ActuSF : Qu’est-ce qui vous attire dans la science au point de lui faire une place si importante dans vos livres ?
Alastair Reynolds : La science est juste intrinsèquement fascinante – je ne peux pas dire mieux. C’est comme la musique – je ne pourrais pas vivre sans.

ActuSF : Vous voyez vous comme un auteur de New Space Opera ?
Alastair Reynolds : Un peu, mais seulement dans le fait que j’envisage le New Space Opera comme faisant partie d’une continuité graduelle qui retourne directement à l’Age d’or. Je ne crois pas à une continuité rigoureuse entre l’ancien et le nouveau, juste une augmentation graduelle en sophistication.

ActuSF : Est-ce que toutes ces classifications ont un sens pour vous ?
Alastair Reynolds : Quand je donne des interviews, oui ! Sinon, je me focalise plutôt sur le travail. Je ne m’assois pas en pensant « Je vais écrire une histoire de New Space Opera aujourd’hui ». Je pourrais plutôt m’assoir et penser « je vais écrire une histoire sur le contact avec les extraterrestres ».

ActuSF : Vous avez travaillé pour l’ESA (European Space Agency). Est-ce que votre travail a nourri votre imagination ou le contraire ?
Alastair Reynolds : Non, mon travail était plutôt indépendant de mon écriture. Je travaillais dans un domaine si spécialisé que je n’y ai jamais vu de grosses connections avec ce que j’écrivais.

ActuSF : Est-ce que vous parlez avec d’autres scientifiques pour alimenter vos romans ?
Alastair Reynolds : Non – à part la lecture des magazines et des livres, tout sort de ma propre tête. Je n’aime pas discuter de mes idées avant de les explorer dans la fiction. Les explorer dans la fiction est tout l’intérêt de l’exercice, pour moi, et je suis suffisamment arrogant pour prétendre que je n’ai besoin de l’expertise de personne pour valider mes propres idées tordues !

ActuSF : Pourquoi avez-vous quitté l’ESA ?
Alastair Reynolds : Je n’avais pas assez de 24 heures par jour pour être scientifique et écrivain. J’ai réussi à équilibrer les deux pour un temps, mais finalement cela a fini par m’user. En toute sagesse, c’était une décision facile à prendre.

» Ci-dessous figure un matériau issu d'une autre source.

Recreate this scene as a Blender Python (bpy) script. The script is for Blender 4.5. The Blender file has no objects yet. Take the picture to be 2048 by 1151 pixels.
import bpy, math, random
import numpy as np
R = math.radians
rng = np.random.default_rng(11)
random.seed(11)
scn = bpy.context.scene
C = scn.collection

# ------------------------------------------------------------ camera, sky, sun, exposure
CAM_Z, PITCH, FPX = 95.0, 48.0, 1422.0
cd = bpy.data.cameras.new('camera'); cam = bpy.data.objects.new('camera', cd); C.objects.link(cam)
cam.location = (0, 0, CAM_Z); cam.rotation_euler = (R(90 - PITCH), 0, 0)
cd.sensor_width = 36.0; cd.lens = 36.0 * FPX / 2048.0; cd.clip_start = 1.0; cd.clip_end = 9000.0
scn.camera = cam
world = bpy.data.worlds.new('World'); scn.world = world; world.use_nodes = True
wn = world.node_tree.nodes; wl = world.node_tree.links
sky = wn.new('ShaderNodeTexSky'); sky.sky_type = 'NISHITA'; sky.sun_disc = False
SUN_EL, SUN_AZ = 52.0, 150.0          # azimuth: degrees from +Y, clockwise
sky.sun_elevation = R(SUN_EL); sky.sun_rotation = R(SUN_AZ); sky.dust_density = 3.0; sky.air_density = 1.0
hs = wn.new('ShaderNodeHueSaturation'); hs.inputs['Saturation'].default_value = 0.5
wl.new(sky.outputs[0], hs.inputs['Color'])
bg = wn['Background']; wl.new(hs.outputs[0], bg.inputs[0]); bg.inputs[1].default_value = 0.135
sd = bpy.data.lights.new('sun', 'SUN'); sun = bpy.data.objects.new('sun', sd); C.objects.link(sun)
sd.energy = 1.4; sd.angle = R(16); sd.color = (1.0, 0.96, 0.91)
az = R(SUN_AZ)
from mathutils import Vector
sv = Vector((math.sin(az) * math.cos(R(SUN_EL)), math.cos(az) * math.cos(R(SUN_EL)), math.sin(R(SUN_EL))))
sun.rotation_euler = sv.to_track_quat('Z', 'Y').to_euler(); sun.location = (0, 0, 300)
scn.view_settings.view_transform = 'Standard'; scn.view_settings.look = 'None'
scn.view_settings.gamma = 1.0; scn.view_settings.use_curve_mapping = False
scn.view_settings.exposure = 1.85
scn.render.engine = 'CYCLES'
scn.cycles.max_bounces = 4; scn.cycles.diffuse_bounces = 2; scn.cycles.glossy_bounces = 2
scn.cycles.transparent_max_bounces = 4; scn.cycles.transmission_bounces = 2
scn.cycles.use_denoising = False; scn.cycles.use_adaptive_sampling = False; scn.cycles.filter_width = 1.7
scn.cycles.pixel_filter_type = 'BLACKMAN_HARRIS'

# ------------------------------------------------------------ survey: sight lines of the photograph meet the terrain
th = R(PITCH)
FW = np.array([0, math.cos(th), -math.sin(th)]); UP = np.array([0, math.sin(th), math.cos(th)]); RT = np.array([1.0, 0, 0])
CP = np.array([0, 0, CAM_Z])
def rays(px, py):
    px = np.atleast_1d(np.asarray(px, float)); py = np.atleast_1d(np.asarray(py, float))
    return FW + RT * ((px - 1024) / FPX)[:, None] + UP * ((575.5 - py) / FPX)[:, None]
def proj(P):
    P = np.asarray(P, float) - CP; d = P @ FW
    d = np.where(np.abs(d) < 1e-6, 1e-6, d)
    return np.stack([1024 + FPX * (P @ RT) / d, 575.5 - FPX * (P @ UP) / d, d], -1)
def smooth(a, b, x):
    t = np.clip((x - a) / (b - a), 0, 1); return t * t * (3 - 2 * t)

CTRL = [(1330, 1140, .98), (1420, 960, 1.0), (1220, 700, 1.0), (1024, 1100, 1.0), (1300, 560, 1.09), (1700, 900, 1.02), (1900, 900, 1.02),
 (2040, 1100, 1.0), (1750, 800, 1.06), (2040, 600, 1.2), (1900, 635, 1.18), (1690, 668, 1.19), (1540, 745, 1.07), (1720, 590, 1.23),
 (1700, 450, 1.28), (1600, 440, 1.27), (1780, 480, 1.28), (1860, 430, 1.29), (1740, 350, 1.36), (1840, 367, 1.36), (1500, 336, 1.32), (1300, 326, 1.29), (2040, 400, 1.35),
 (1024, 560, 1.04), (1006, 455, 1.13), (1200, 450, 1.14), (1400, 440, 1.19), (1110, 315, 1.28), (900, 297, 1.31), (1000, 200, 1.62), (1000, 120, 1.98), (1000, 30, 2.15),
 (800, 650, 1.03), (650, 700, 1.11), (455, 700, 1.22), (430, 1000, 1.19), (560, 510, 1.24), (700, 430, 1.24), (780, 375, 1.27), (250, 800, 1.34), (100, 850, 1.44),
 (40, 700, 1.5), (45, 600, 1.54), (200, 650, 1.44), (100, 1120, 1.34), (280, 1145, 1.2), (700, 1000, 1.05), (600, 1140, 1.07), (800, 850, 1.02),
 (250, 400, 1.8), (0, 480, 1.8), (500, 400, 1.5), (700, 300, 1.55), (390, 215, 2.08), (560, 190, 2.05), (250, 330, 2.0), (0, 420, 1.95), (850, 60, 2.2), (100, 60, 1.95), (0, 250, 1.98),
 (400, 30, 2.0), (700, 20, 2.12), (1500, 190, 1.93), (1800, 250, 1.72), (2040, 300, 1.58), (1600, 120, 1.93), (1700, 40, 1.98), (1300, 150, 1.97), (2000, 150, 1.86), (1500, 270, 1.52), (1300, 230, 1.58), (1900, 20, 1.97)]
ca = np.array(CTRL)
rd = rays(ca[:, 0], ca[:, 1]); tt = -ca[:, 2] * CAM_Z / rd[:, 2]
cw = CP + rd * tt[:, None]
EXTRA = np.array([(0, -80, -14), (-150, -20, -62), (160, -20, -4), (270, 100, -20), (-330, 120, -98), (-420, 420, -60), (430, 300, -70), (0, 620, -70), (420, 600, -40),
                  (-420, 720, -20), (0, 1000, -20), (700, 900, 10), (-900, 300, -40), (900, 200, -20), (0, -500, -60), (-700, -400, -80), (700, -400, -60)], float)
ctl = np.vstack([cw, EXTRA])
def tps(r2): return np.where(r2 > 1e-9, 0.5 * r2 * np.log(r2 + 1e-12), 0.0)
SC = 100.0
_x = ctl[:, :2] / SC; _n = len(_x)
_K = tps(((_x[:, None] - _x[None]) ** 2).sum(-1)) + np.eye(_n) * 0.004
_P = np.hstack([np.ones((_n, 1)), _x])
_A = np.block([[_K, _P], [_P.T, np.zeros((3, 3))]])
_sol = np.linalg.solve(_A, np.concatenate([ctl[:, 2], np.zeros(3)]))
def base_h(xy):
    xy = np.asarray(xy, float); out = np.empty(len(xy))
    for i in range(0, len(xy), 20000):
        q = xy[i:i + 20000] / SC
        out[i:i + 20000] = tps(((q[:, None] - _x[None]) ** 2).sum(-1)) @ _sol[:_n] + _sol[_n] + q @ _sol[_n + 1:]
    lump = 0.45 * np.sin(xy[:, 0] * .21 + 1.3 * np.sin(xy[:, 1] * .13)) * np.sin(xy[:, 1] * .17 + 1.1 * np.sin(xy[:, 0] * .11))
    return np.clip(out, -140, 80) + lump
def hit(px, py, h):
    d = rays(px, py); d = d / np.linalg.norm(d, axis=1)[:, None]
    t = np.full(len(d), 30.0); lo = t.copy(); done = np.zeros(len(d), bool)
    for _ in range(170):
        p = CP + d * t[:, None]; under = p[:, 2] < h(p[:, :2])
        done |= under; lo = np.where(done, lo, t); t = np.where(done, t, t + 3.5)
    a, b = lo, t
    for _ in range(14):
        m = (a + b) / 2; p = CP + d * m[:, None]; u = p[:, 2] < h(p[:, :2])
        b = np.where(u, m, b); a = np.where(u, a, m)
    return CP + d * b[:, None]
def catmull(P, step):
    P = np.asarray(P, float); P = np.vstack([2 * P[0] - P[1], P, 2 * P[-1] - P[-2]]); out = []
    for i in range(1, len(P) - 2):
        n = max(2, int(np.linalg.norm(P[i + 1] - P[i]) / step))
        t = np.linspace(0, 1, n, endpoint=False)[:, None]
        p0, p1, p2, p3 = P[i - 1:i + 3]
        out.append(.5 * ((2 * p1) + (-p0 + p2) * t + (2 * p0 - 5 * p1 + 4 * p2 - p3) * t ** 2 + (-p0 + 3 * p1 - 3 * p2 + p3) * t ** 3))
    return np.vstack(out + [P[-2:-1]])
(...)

ActuSF : Quels sont vos projets maintenant ?
Alastair Reynolds : Je viens juste de terminer mon huitième roman, House of Suns, et en même temps que la préparation de sa publication, j’écris deux courtes histoires. Cela sera le commencement pour un nouveau livre en mars, mais je ne sais pas encore de quoi cela va parler.